Mars, our moon and many other places have lots of water in ice form. Below we discuss that five of the moons of Uranus are now believed to have liquid oceans.

Biggest Solid Objects in the Solar System With Densities

Densities and mean radii of the Uranian moons compared to those of other large moons and dwarf planets. Miranda has a low density similar to Saturn’s moon Mimas, whereas the densities of the other Uranian moons are more similar to Saturn’s moons Dione and Rhea

Five Uranus Moons Also Possible
Most of the major Uranian moons may host a residual ocean a few tens of kilometers thick at present, except for Miranda

Thermal metamorphism could create a late, second generation ocean in Titania and Oberon

These models represent a baseline for the formulation of observations with the Uranus Orbiter and Probe

The major moons of Uranus, Miranda, Ariel, Umbriel, Titania, and Oberon, are interesting targets for a future space mission because they might host liquid at present.

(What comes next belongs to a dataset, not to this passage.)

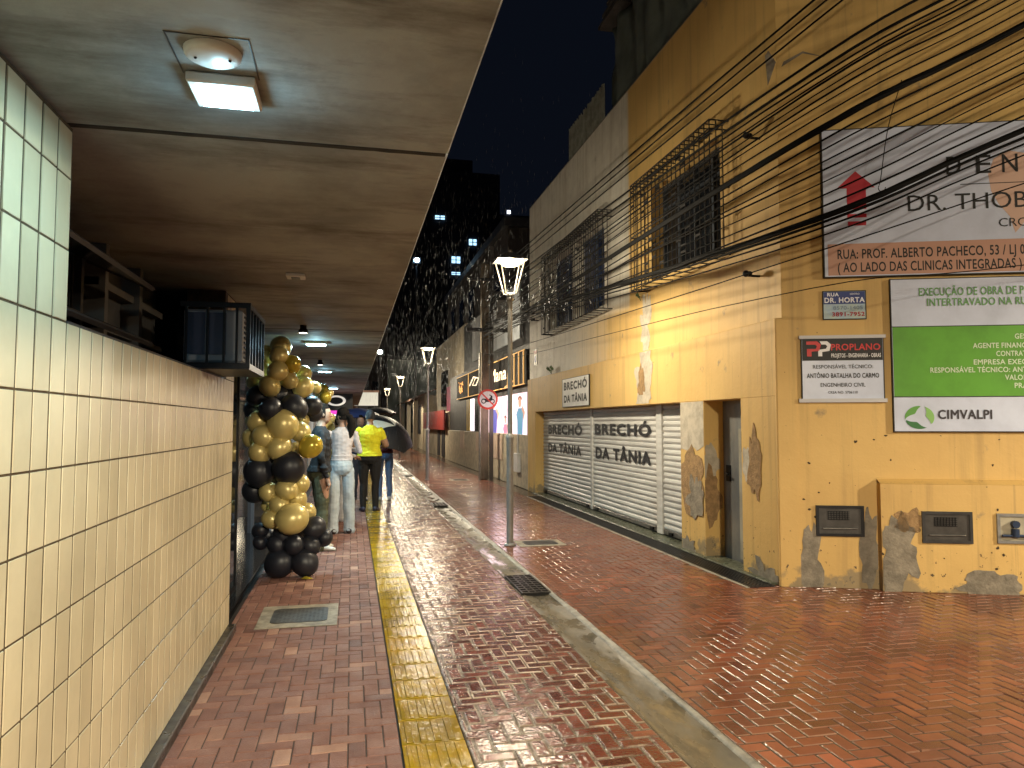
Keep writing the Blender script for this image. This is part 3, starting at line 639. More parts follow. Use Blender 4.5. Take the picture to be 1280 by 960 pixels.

Studying these bodies would help address the extent of habitable environments in the outer solar system. We model their thermal, physical, and chemical evolution. Because their heat budget is limited, with little or no tidal heating at present, we find that most of the moons can preserve only a few tens of kilometers of liquid until present. Furthermore, if the oceans are maintained by antifreeze, such as ammonia and chlorides, then their electrical conductivities may be close to zero. In this case, the detection of a magnetic field induced in these oceans would be challenging. We explore additional geophysical, as well as compositional, observations that would reveal the existence of a deep ocean in these moons. None of the scenarios studied produce residual liquid in Miranda at present. Our simulations are consistent with constraints on the dissipative properties of the moons inferred from dynamical evolution models.